To make closaure, the clergyman invited all of us to sprinkle the dirt over the urn in the hole. My mother went first, then my father, and I very nearly ran up to do it myself. I knelt on one knee and scooped up two handfuls of the sandy loam of the St. Croix watershed and I brought it to my nose and smelled deeply and said my goodbye and thanks.
That was just dirt, because the hole was deep and the cemetery was on a higher ground. It was brown and did not have much of a smell, maybe faintly of normal dirt like in one’s childhood when one played in the dirt.
Last spring across the road the kids who had bought the old Johnson farmstead were out in the middle of the meadow digging and my pups and I walked over to say hello. They were five of them, three young men and two young women. They were digging a trench across the old back yard of the leveled farmhouse and across the drainage ditch and up to the barn and new living quarters.
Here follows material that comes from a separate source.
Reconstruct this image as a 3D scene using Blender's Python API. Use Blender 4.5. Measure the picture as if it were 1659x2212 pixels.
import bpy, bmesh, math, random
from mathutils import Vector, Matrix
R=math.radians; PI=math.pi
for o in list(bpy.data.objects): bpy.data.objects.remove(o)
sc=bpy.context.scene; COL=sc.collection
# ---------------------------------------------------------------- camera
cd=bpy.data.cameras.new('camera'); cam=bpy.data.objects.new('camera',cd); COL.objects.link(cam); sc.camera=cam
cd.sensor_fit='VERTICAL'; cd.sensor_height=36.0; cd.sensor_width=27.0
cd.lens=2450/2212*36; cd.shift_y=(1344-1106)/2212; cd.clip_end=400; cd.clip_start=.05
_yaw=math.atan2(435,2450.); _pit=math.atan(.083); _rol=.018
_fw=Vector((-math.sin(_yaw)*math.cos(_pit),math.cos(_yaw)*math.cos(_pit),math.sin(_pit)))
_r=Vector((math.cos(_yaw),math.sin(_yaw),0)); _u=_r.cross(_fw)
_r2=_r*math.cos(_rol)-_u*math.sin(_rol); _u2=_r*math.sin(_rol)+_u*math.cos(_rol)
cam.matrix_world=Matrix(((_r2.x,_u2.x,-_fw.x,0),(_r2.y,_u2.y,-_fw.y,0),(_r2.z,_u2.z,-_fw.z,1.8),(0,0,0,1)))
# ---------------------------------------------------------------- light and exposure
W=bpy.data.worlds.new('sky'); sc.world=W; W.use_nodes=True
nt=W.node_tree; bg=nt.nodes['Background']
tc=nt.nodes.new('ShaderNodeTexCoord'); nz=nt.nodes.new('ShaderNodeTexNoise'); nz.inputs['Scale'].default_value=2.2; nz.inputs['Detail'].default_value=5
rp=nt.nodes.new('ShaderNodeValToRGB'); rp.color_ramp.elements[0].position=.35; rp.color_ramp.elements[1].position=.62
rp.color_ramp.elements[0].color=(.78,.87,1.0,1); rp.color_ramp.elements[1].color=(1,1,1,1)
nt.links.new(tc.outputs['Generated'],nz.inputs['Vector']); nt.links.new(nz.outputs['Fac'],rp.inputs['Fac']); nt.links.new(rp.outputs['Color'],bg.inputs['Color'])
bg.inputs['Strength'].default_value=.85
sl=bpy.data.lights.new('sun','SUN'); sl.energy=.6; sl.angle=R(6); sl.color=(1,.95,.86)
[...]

The trench was for an Internet cable or something. It was a foot deep and a spade-blade wide. They were doing a heckuva good job at it. At a point along the trench in the fallow back yard I knelt down and grabbed some of the soil in two cupped hands and smelled so deeply and close to my nose that I breathed some in and coughed. It was moist and light and dark, very rich soil from 100 years of farmyard and then fallow meadow, and I was envious of its quality.
My ground is thin and heavy with clay and sand. I grow rocks well. And woods honeysuckle and big-leafed aster. I dream of good soil.
This year I was gifted access to a high-fenced-in garden with raised beds that have gone to seed for a few years. Some of the beds still have surviving legacy plants: raspberries gone to stalks, blueberries doing poorly, clumps of chives, a strawberry terrace that it is actually becoming overrun with wild strawberries, and a nice asparagus hill that already has nine healthy purple asparagus coming up.
The other beds went to weed and to prep for planting I had to rake, loosen, pull, turn over, rake again, and weed again.
The soil is rich. When turned it is moist and nearly black, but within a day with all the strong sun it turns to gray.
If we get rain, we will have snow peas and green beans, a bed of herbs, tomatoes and cucumbers, greens and radishes and turnips and carrots and beets, and – if we have a long enough summer – watermelon and corn.
It depends on the rain and the sun and the warmth and my labors. And so much depends on the quality of the soil.